Set exercise
Leaving the pictures aside, transcribe every line below exactly.

Provided data

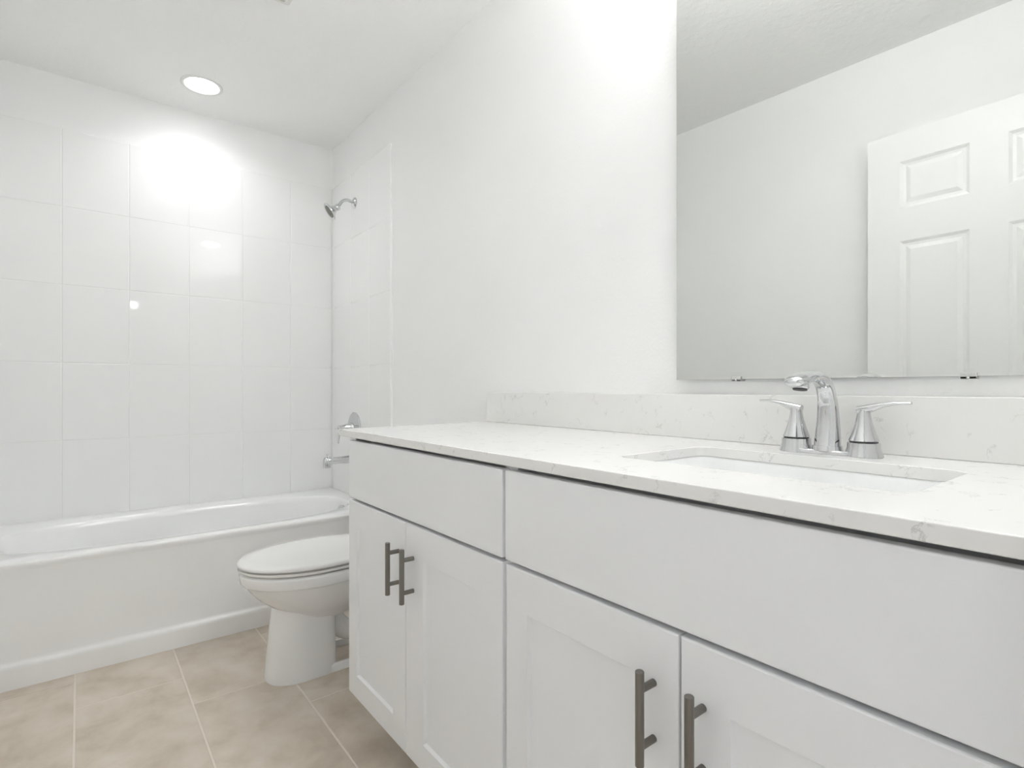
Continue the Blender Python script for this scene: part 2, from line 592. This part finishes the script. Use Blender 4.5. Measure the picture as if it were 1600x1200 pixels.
def make_tub():
    r = thing('bathtub', ((XT0 + XT1) / 2, YT / 2, 0), 'white alcove bathtub with a plain apron under the tiled wall', 'bathtub')
    bm = new_bm()
    n = 128
    cx, cy, hx, hy = -0.772, -0.397, 0.685, 0.273
    yb = -0.0108

    def rect_ring(z, gx=0.0, yf=YT, rad=0.012):
        # rectangle sampled at the same directions as the inner superellipse
        out = []
        for (px, py) in superell(cx, cy, hx, hy, 2.8, n):
            dx, dy = px - cx, py - cy
            t = 1e9
            if dx > 1e-9: t = min(t, (XT1 - gx - cx) / dx)
            if dx < -1e-9: t = min(t, (XT0 + gx - cx) / dx)
            if dy > 1e-9: t = min(t, (yb - cy) / dy)
            if dy < -1e-9: t = min(t, (yf - cy) / dy)
            out.append((cx + dx * t, cy + dy * t, z))
        return out

    def inner(z, sx0, sx1, sy, e):
        # inner outline with separate insets at head (left), drain (right) and sides
        pts = []
        for (px, py) in superell(0, 0, 1, 1, e, n):
            h = hx - sx1 if px > 0 else hx - sx0
            pts.append((cx + px * h, cy + py * (hy - sy), z))
        return pts

    rings = [rect_ring(ZT - 0.006), rect_ring(ZT - 0.0015, 0, YT + 0.003), rect_ring(ZT, 0, YT + 0.008)]
    rings += [inner(ZT, -0.012, -0.010, -0.010, 2.9), inner(ZT - 0.003, -0.004, -0.003, -0.003, 2.85), inner(ZT - 0.010, 0.004, 0.002, 0.002, 2.8),
              inner(ZT - 0.03, 0.022, 0.006, 0.006, 2.8), inner(ZT - 0.10, 0.085, 0.016, 0.018, 2.9), inner(ZT - 0.18, 0.155, 0.028, 0.03, 3.0),
              inner(ZT - 0.27, 0.235, 0.045, 0.045, 3.2), inner(ZT - 0.315, 0.29, 0.07, 0.07, 3.2), inner(ZT - 0.335, 0.36, 0.12, 0.12, 3.0), inner(ZT - 0.34, 0.5, 0.3, 0.2, 2.6)]
    loft(bm, rings, cap0=False, cap1=True)
    part('basin', bm, M_TUB, r, smooth=50, recalc=True)
    # apron: profile swept along x: rolled lip, flat face, raised kick at the bottom
    prof = [(YT + 0.03, ZT - 0.012), (YT + 0.008, ZT - 0.0005), (YT + 0.003, ZT - 0.0016), (YT + 0.0005, ZT - 0.0055), (YT, ZT - 0.011), (YT + 0.001, ZT - 0.018), (YT + 0.003, ZT - 0.024), (YT + 0.0045, ZT - 0.032),
            (YT + 0.0055, 0.30), (YT + 0.0055, 0.12), (YT + 0.0050, 0.092), (YT + 0.003, 0.0845), (YT - 0.001, 0.0805), (YT - 0.0045, 0.0775), (YT - 0.0070, 0.072), (YT - 0.0078, 0.064), (YT - 0.0078, 0.0), (YT + 0.03, 0.0)]
    bm = new_bm()
    loft(bm, [[(x, y, z) for y, z in prof] for x in (XT0, XT1 - 0.0005)], True, True)
    part('apron', bm, M_TUB, r, smooth=40)
    # overflow plate on the drain-end wall and drain in the floor
    bm = new_bm()
    lathe(bm, (-0.105, -0.412, 0.356), (-1, 0, 0.12), [(0.040, -0.012), (0.040, 0.006), (0.035, 0.010), (0.012, 0.012)], 36)
    lathe(bm, (-0.1168, -0.412, 0.3574), (-1, 0, 0.12), [(0.006, 0), (0.006, 0.004), (0.003, 0.005)], 16)
    part('overflow_plate', bm, M_CHROME, r, 'round chrome overflow plate')
    bm = new_bm(); lathe(bm, (-0.40, -0.385, ZT - 0.345), (0, 0, 1), [(0.032, 0), (0.032, 0.008), (0.026, 0.010), (0.02, 0.009)], 30)
    part('drain', bm, M_CHROME, r, 'round chrome drain')
    return r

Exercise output
Continue the Blender Python script for this scene: part 2, from line 592. This part finishes the script. Use Blender 4.5. Measure the picture as if it were 1600x1200 pixels.
def make_tub():
    r = thing('bathtub', ((XT0 + XT1) / 2, YT / 2, 0), 'white alcove bathtub with a plain apron under the tiled wall', 'bathtub')
    bm = new_bm()
    n = 128
    cx, cy, hx, hy = -0.772, -0.397, 0.685, 0.273
    yb = -0.0108

    def rect_ring(z, gx=0.0, yf=YT, rad=0.012):
        # rectangle sampled at the same directions as the inner superellipse
        out = []
        for (px, py) in superell(cx, cy, hx, hy, 2.8, n):
            dx, dy = px - cx, py - cy
            t = 1e9
            if dx > 1e-9: t = min(t, (XT1 - gx - cx) / dx)
            if dx < -1e-9: t = min(t, (XT0 + gx - cx) / dx)
            if dy > 1e-9: t = min(t, (yb - cy) / dy)
            if dy < -1e-9: t = min(t, (yf - cy) / dy)
            out.append((cx + dx * t, cy + dy * t, z))
        return out

    def inner(z, sx0, sx1, sy, e):
        # inner outline with separate insets at head (left), drain (right) and sides
        pts = []
        for (px, py) in superell(0, 0, 1, 1, e, n):
            h = hx - sx1 if px > 0 else hx - sx0
            pts.append((cx + px * h, cy + py * (hy - sy), z))
        return pts

    rings = [rect_ring(ZT - 0.006), rect_ring(ZT - 0.0015, 0, YT + 0.003), rect_ring(ZT, 0, YT + 0.008)]
    rings += [inner(ZT, -0.012, -0.010, -0.010, 2.9), inner(ZT - 0.003, -0.004, -0.003, -0.003, 2.85), inner(ZT - 0.010, 0.004, 0.002, 0.002, 2.8),
              inner(ZT - 0.03, 0.022, 0.006, 0.006, 2.8), inner(ZT - 0.10, 0.085, 0.016, 0.018, 2.9), inner(ZT - 0.18, 0.155, 0.028, 0.03, 3.0),
              inner(ZT - 0.27, 0.235, 0.045, 0.045, 3.2), inner(ZT - 0.315, 0.29, 0.07, 0.07, 3.2), inner(ZT - 0.335, 0.36, 0.12, 0.12, 3.0), inner(ZT - 0.34, 0.5, 0.3, 0.2, 2.6)]
    loft(bm, rings, cap0=False, cap1=True)
    part('basin', bm, M_TUB, r, smooth=50, recalc=True)
    # apron: profile swept along x: rolled lip, flat face, raised kick at the bottom
    prof = [(YT + 0.03, ZT - 0.012), (YT + 0.008, ZT - 0.0005), (YT + 0.003, ZT - 0.0016), (YT + 0.0005, ZT - 0.0055), (YT, ZT - 0.011), (YT + 0.001, ZT - 0.018), (YT + 0.003, ZT - 0.024), (YT + 0.0045, ZT - 0.032),
            (YT + 0.0055, 0.30), (YT + 0.0055, 0.12), (YT + 0.0050, 0.092), (YT + 0.003, 0.0845), (YT - 0.001, 0.0805), (YT - 0.0045, 0.0775), (YT - 0.0070, 0.072), (YT - 0.0078, 0.064), (YT - 0.0078, 0.0), (YT + 0.03, 0.0)]
    bm = new_bm()
    loft(bm, [[(x, y, z) for y, z in prof] for x in (XT0, XT1 - 0.0005)], True, True)
    part('apron', bm, M_TUB, r, smooth=40)
    # overflow plate on the drain-end wall and drain in the floor
    bm = new_bm()
    lathe(bm, (-0.105, -0.412, 0.356), (-1, 0, 0.12), [(0.040, -0.012), (0.040, 0.006), (0.035, 0.010), (0.012, 0.012)], 36)
    lathe(bm, (-0.1168, -0.412, 0.3574), (-1, 0, 0.12), [(0.006, 0), (0.006, 0.004), (0.003, 0.005)], 16)
    part('overflow_plate', bm, M_CHROME, r, 'round chrome overflow plate')
    bm = new_bm(); lathe(bm, (-0.40, -0.385, ZT - 0.345), (0, 0, 1), [(0.032, 0), (0.032, 0.008), (0.026, 0.010), (0.02, 0.009)], 30)
    part('drain', bm, M_CHROME, r, 'round chrome drain')
    return r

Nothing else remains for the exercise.